SET EXERCISE: What is the number of lines in the entries below that include the word "this"? Provide the number only.
(begin)
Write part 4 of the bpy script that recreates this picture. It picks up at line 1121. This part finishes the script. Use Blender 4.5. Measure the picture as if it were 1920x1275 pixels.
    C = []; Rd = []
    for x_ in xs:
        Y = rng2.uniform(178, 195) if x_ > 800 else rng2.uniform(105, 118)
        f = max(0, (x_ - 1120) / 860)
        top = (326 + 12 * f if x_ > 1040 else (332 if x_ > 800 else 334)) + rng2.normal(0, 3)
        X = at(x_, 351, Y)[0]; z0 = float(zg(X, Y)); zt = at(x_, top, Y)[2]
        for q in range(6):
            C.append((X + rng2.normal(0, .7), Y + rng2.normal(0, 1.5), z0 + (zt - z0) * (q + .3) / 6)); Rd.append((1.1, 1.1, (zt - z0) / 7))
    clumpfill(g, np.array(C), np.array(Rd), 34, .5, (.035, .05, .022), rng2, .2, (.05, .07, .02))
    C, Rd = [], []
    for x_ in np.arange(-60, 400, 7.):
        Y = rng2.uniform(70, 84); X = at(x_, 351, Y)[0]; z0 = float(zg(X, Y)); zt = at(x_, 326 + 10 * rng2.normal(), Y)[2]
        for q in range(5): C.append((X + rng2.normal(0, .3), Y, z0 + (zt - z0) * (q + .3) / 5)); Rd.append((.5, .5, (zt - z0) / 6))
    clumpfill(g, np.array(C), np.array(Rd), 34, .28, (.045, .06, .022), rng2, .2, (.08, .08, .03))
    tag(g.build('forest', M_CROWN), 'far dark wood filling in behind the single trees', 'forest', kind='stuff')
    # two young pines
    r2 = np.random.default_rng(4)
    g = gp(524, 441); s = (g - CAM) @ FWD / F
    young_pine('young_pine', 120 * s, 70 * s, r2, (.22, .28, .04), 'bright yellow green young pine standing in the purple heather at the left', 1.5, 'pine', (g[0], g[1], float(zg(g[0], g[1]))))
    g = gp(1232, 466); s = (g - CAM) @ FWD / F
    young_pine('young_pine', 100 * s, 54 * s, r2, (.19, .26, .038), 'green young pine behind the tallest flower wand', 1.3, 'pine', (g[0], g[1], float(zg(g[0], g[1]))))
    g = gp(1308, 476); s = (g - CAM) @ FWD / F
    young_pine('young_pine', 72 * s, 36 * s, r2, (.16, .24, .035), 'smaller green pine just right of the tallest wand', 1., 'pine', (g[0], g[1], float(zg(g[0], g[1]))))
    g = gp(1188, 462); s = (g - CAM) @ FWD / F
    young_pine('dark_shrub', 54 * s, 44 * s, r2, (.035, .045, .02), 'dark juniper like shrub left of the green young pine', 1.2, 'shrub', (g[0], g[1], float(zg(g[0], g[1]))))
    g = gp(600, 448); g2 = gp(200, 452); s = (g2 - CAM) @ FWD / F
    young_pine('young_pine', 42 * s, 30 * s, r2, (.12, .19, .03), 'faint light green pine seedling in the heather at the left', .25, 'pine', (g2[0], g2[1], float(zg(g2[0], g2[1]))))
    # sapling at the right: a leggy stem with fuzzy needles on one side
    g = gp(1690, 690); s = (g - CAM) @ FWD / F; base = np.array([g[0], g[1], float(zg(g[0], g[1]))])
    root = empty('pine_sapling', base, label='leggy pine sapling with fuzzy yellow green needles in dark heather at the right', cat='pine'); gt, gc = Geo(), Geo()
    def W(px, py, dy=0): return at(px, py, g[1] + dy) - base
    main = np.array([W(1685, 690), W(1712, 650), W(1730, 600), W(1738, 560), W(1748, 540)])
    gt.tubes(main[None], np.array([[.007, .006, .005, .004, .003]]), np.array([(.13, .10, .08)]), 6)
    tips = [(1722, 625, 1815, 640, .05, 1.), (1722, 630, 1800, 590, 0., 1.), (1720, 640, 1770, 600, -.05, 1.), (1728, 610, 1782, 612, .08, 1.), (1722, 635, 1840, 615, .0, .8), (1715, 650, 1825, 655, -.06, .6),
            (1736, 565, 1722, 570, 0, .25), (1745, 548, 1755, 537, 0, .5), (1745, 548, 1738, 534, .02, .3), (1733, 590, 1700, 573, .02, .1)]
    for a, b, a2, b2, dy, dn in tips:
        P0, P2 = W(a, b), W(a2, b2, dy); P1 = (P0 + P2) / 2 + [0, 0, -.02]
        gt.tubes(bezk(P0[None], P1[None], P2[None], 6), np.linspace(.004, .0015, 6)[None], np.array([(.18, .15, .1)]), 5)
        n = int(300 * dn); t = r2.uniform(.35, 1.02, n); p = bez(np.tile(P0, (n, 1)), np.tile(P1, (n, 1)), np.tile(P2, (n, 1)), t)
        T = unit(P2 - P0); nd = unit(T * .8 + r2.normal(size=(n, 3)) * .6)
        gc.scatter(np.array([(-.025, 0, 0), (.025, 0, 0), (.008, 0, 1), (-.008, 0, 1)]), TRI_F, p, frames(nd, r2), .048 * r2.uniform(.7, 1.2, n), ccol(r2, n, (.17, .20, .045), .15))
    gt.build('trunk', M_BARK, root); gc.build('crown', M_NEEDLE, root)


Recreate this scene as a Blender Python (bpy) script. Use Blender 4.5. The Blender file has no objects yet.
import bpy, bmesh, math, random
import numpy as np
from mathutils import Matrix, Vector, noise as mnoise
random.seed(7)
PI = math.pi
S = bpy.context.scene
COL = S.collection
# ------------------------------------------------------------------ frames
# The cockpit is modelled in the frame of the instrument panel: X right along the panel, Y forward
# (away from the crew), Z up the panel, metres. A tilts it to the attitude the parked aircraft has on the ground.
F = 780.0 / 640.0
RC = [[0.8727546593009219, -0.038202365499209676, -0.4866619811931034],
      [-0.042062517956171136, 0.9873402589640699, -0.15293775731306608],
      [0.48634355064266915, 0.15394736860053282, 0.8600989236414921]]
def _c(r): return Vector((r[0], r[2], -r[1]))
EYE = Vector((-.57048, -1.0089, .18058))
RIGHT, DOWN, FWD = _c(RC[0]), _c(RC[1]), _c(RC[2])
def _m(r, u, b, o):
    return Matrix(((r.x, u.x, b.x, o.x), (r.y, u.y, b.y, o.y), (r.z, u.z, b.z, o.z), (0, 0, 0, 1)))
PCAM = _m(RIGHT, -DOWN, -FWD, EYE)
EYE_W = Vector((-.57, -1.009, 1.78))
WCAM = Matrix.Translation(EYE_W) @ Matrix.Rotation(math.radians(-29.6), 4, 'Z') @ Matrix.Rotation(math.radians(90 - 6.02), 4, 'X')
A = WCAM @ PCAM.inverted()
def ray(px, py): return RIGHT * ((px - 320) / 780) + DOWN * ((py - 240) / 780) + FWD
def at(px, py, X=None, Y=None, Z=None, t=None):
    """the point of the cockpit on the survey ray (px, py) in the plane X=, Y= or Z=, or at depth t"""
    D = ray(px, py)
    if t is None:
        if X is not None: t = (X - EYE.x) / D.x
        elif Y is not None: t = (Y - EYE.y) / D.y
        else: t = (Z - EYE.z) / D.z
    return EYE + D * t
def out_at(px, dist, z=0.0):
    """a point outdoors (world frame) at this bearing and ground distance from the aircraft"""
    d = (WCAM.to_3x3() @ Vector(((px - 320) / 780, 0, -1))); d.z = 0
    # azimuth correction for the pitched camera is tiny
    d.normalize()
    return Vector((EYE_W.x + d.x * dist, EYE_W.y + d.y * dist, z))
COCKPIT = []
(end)
SOLUTION: 3